**Directive:** Copy the listing below line for line, starting at its first line and ending with the line that has "def W(p): return" in it. Add nothing.

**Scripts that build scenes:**
----------------
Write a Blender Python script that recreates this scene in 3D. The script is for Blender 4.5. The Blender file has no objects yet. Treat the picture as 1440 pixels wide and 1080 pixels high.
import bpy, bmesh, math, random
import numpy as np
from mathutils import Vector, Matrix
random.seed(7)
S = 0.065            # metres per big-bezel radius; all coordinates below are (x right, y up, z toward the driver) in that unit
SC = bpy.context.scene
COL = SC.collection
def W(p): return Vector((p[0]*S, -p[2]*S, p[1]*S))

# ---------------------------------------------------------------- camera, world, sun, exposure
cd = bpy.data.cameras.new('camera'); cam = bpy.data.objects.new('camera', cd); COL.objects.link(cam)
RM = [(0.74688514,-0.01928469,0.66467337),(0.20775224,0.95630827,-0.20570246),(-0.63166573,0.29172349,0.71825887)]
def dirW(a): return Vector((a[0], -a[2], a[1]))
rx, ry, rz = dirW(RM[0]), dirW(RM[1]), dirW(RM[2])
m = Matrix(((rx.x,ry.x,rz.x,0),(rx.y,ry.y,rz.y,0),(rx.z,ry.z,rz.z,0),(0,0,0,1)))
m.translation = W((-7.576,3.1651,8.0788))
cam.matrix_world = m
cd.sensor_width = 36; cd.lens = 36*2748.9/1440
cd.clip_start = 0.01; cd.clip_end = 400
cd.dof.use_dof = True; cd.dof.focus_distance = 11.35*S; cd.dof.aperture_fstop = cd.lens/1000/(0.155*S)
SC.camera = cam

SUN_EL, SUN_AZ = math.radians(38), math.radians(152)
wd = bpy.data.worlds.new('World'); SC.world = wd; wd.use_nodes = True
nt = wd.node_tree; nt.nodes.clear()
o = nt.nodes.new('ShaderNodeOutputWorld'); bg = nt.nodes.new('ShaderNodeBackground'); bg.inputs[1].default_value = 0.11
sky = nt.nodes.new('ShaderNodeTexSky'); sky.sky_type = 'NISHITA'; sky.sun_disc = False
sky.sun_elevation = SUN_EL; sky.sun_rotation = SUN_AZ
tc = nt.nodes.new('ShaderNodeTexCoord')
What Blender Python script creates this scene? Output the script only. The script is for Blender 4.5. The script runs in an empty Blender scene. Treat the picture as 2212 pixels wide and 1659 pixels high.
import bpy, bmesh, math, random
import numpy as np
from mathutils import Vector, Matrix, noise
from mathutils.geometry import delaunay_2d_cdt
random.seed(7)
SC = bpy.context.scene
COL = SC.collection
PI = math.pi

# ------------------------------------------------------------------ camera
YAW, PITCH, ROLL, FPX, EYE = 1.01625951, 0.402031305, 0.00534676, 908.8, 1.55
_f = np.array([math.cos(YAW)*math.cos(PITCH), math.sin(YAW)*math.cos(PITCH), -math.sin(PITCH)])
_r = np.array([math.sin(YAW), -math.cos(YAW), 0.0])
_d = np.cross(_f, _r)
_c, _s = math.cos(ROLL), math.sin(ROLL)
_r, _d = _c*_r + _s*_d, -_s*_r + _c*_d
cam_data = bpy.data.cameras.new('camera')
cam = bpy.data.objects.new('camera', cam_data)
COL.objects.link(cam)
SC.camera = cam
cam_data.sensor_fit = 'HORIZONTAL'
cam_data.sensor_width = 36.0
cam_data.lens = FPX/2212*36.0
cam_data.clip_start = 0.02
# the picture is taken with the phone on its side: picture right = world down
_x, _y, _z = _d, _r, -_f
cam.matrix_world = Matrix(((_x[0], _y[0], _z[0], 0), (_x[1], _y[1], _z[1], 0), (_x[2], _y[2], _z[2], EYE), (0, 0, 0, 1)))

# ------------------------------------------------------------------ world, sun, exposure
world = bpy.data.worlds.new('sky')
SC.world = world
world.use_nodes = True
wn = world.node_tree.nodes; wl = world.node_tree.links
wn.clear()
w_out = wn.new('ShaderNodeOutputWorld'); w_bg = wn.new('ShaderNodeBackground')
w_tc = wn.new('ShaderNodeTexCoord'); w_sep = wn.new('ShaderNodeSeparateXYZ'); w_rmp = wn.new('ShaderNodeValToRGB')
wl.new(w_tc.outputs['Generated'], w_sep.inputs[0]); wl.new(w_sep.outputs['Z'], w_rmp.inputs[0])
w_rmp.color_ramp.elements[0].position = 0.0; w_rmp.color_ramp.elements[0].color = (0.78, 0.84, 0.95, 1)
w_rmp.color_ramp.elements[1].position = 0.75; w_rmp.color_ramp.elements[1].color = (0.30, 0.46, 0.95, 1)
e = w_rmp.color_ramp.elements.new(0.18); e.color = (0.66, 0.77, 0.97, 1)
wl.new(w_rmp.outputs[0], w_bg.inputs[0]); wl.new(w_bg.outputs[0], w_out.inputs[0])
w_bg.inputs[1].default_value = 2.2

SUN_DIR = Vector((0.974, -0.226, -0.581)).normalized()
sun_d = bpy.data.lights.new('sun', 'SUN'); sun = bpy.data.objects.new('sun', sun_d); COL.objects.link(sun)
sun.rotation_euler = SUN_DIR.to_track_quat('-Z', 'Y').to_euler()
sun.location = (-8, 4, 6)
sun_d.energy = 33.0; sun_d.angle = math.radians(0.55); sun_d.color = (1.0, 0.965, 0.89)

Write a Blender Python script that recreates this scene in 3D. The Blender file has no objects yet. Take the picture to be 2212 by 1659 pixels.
----------------
**Output of the task:**
Write a Blender Python script that recreates this scene in 3D. The script is for Blender 4.5. The Blender file has no objects yet. Treat the picture as 1440 pixels wide and 1080 pixels high.
import bpy, bmesh, math, random
import numpy as np
from mathutils import Vector, Matrix
random.seed(7)
S = 0.065            # metres per big-bezel radius; all coordinates below are (x right, y up, z toward the driver) in that unit
SC = bpy.context.scene
COL = SC.collection
def W(p): return Vector((p[0]*S, -p[2]*S, p[1]*S))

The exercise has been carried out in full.